DESCRIPTION OF THE TASK: Extract every line below, verbatim.

RAW DATA:
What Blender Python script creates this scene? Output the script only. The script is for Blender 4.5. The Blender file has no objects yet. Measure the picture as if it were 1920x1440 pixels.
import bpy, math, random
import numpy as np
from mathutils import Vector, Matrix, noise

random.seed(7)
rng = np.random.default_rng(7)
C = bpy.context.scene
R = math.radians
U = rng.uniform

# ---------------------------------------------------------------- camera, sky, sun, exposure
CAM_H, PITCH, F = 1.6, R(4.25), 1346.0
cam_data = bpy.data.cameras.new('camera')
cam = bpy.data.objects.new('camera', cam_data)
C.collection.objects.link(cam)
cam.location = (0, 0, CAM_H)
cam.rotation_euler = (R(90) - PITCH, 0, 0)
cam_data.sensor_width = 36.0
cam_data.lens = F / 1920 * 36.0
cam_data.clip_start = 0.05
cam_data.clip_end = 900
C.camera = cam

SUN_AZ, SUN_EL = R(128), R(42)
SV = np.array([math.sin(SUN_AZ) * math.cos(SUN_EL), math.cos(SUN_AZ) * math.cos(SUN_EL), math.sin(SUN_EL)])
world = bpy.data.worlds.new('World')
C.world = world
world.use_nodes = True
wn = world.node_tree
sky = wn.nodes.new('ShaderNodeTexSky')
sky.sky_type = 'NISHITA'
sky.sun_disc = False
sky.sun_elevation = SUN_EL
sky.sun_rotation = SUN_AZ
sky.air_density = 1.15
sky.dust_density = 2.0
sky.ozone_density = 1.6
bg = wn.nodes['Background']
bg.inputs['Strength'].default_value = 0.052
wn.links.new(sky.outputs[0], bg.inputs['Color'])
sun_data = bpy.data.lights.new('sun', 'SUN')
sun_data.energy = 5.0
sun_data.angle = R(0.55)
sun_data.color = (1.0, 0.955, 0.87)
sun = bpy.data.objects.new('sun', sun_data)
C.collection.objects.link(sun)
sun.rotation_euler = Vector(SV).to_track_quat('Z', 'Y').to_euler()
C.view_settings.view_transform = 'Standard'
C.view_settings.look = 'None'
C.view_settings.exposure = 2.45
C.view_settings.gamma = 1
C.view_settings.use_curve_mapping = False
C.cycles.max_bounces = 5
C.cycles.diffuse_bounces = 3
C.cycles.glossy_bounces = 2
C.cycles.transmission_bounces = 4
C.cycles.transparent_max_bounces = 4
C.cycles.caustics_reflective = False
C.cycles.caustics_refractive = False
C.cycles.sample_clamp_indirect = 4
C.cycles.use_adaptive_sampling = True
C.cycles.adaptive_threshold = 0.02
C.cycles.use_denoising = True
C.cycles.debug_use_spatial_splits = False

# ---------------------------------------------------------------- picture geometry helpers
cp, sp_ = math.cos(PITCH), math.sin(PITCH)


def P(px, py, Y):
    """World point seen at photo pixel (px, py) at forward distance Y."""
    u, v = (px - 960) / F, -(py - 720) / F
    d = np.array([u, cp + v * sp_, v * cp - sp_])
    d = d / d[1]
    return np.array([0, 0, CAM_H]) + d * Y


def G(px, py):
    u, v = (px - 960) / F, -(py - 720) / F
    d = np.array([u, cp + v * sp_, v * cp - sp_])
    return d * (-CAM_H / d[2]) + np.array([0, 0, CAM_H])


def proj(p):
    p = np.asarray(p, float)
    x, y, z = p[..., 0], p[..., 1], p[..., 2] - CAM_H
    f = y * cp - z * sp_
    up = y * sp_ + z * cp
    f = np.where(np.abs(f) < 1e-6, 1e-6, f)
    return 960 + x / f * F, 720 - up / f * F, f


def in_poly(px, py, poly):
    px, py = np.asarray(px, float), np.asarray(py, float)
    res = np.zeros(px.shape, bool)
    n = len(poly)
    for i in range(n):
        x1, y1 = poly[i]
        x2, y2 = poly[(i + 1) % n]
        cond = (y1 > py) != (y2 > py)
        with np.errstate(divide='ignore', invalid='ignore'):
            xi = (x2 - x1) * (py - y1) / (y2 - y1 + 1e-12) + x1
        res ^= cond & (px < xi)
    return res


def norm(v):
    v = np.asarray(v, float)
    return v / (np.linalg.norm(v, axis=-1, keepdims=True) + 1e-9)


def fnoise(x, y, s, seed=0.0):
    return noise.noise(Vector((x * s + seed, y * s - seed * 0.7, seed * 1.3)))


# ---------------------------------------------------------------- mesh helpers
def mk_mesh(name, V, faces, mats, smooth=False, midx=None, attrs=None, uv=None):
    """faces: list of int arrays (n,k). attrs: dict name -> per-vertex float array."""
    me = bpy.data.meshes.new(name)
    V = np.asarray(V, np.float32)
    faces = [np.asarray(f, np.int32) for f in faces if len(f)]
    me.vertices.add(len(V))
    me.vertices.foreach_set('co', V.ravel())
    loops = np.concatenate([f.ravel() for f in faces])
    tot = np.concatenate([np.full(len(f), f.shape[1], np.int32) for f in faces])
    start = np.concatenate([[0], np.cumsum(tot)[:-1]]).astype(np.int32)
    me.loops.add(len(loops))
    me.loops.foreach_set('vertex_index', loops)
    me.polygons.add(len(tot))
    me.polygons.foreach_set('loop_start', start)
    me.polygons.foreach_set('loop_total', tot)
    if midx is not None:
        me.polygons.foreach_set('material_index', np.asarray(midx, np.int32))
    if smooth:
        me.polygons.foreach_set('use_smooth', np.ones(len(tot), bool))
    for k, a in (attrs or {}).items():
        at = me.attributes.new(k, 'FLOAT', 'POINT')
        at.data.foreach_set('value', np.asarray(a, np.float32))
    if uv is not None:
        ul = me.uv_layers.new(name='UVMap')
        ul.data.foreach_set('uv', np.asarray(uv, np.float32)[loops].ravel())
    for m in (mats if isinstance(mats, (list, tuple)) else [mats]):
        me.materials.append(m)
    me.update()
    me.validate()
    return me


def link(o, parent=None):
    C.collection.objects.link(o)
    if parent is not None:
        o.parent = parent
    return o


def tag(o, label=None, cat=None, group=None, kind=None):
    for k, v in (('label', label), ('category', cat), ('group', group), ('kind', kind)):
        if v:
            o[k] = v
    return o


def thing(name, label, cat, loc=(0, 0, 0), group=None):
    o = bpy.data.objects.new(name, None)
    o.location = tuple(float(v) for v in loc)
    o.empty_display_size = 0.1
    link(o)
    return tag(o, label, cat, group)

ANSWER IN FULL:
What Blender Python script creates this scene? Output the script only. The script is for Blender 4.5. The Blender file has no objects yet. Measure the picture as if it were 1920x1440 pixels.
import bpy, math, random
import numpy as np
from mathutils import Vector, Matrix, noise

random.seed(7)
rng = np.random.default_rng(7)
C = bpy.context.scene
R = math.radians
U = rng.uniform

# ---------------------------------------------------------------- camera, sky, sun, exposure
CAM_H, PITCH, F = 1.6, R(4.25), 1346.0
cam_data = bpy.data.cameras.new('camera')
cam = bpy.data.objects.new('camera', cam_data)
C.collection.objects.link(cam)
cam.location = (0, 0, CAM_H)
cam.rotation_euler = (R(90) - PITCH, 0, 0)
cam_data.sensor_width = 36.0
cam_data.lens = F / 1920 * 36.0
cam_data.clip_start = 0.05
cam_data.clip_end = 900
C.camera = cam

SUN_AZ, SUN_EL = R(128), R(42)
SV = np.array([math.sin(SUN_AZ) * math.cos(SUN_EL), math.cos(SUN_AZ) * math.cos(SUN_EL), math.sin(SUN_EL)])
world = bpy.data.worlds.new('World')
C.world = world
world.use_nodes = True
wn = world.node_tree
sky = wn.nodes.new('ShaderNodeTexSky')
sky.sky_type = 'NISHITA'
sky.sun_disc = False
sky.sun_elevation = SUN_EL
sky.sun_rotation = SUN_AZ
sky.air_density = 1.15
sky.dust_density = 2.0
sky.ozone_density = 1.6
bg = wn.nodes['Background']
bg.inputs['Strength'].default_value = 0.052
wn.links.new(sky.outputs[0], bg.inputs['Color'])
sun_data = bpy.data.lights.new('sun', 'SUN')
sun_data.energy = 5.0
sun_data.angle = R(0.55)
sun_data.color = (1.0, 0.955, 0.87)
sun = bpy.data.objects.new('sun', sun_data)
C.collection.objects.link(sun)
sun.rotation_euler = Vector(SV).to_track_quat('Z', 'Y').to_euler()
C.view_settings.view_transform = 'Standard'
C.view_settings.look = 'None'
C.view_settings.exposure = 2.45
C.view_settings.gamma = 1
C.view_settings.use_curve_mapping = False
C.cycles.max_bounces = 5
C.cycles.diffuse_bounces = 3
C.cycles.glossy_bounces = 2
C.cycles.transmission_bounces = 4
C.cycles.transparent_max_bounces = 4
C.cycles.caustics_reflective = False
C.cycles.caustics_refractive = False
C.cycles.sample_clamp_indirect = 4
C.cycles.use_adaptive_sampling = True
C.cycles.adaptive_threshold = 0.02
C.cycles.use_denoising = True
C.cycles.debug_use_spatial_splits = False

# ---------------------------------------------------------------- picture geometry helpers
cp, sp_ = math.cos(PITCH), math.sin(PITCH)


def P(px, py, Y):
    """World point seen at photo pixel (px, py) at forward distance Y."""
    u, v = (px - 960) / F, -(py - 720) / F
    d = np.array([u, cp + v * sp_, v * cp - sp_])
    d = d / d[1]
    return np.array([0, 0, CAM_H]) + d * Y


def G(px, py):
    u, v = (px - 960) / F, -(py - 720) / F
    d = np.array([u, cp + v * sp_, v * cp - sp_])
    return d * (-CAM_H / d[2]) + np.array([0, 0, CAM_H])


def proj(p):
    p = np.asarray(p, float)
    x, y, z = p[..., 0], p[..., 1], p[..., 2] - CAM_H
    f = y * cp - z * sp_
    up = y * sp_ + z * cp
    f = np.where(np.abs(f) < 1e-6, 1e-6, f)
    return 960 + x / f * F, 720 - up / f * F, f


def in_poly(px, py, poly):
    px, py = np.asarray(px, float), np.asarray(py, float)
    res = np.zeros(px.shape, bool)
    n = len(poly)
    for i in range(n):
        x1, y1 = poly[i]
        x2, y2 = poly[(i + 1) % n]
        cond = (y1 > py) != (y2 > py)
        with np.errstate(divide='ignore', invalid='ignore'):
            xi = (x2 - x1) * (py - y1) / (y2 - y1 + 1e-12) + x1
        res ^= cond & (px < xi)
    return res


def norm(v):
    v = np.asarray(v, float)
    return v / (np.linalg.norm(v, axis=-1, keepdims=True) + 1e-9)


def fnoise(x, y, s, seed=0.0):
    return noise.noise(Vector((x * s + seed, y * s - seed * 0.7, seed * 1.3)))


# ---------------------------------------------------------------- mesh helpers
def mk_mesh(name, V, faces, mats, smooth=False, midx=None, attrs=None, uv=None):
    """faces: list of int arrays (n,k). attrs: dict name -> per-vertex float array."""
    me = bpy.data.meshes.new(name)
    V = np.asarray(V, np.float32)
    faces = [np.asarray(f, np.int32) for f in faces if len(f)]
    me.vertices.add(len(V))
    me.vertices.foreach_set('co', V.ravel())
    loops = np.concatenate([f.ravel() for f in faces])
    tot = np.concatenate([np.full(len(f), f.shape[1], np.int32) for f in faces])
    start = np.concatenate([[0], np.cumsum(tot)[:-1]]).astype(np.int32)
    me.loops.add(len(loops))
    me.loops.foreach_set('vertex_index', loops)
    me.polygons.add(len(tot))
    me.polygons.foreach_set('loop_start', start)
    me.polygons.foreach_set('loop_total', tot)
    if midx is not None:
        me.polygons.foreach_set('material_index', np.asarray(midx, np.int32))
    if smooth:
        me.polygons.foreach_set('use_smooth', np.ones(len(tot), bool))
    for k, a in (attrs or {}).items():
        at = me.attributes.new(k, 'FLOAT', 'POINT')
        at.data.foreach_set('value', np.asarray(a, np.float32))
    if uv is not None:
        ul = me.uv_layers.new(name='UVMap')
        ul.data.foreach_set('uv', np.asarray(uv, np.float32)[loops].ravel())
    for m in (mats if isinstance(mats, (list, tuple)) else [mats]):
        me.materials.append(m)
    me.update()
    me.validate()
    return me


def link(o, parent=None):
    C.collection.objects.link(o)
    if parent is not None:
        o.parent = parent
    return o


def tag(o, label=None, cat=None, group=None, kind=None):
    for k, v in (('label', label), ('category', cat), ('group', group), ('kind', kind)):
        if v:
            o[k] = v
    return o


def thing(name, label, cat, loc=(0, 0, 0), group=None):
    o = bpy.data.objects.new(name, None)
    o.location = tuple(float(v) for v in loc)
    o.empty_display_size = 0.1
    link(o)
    return tag(o, label, cat, group)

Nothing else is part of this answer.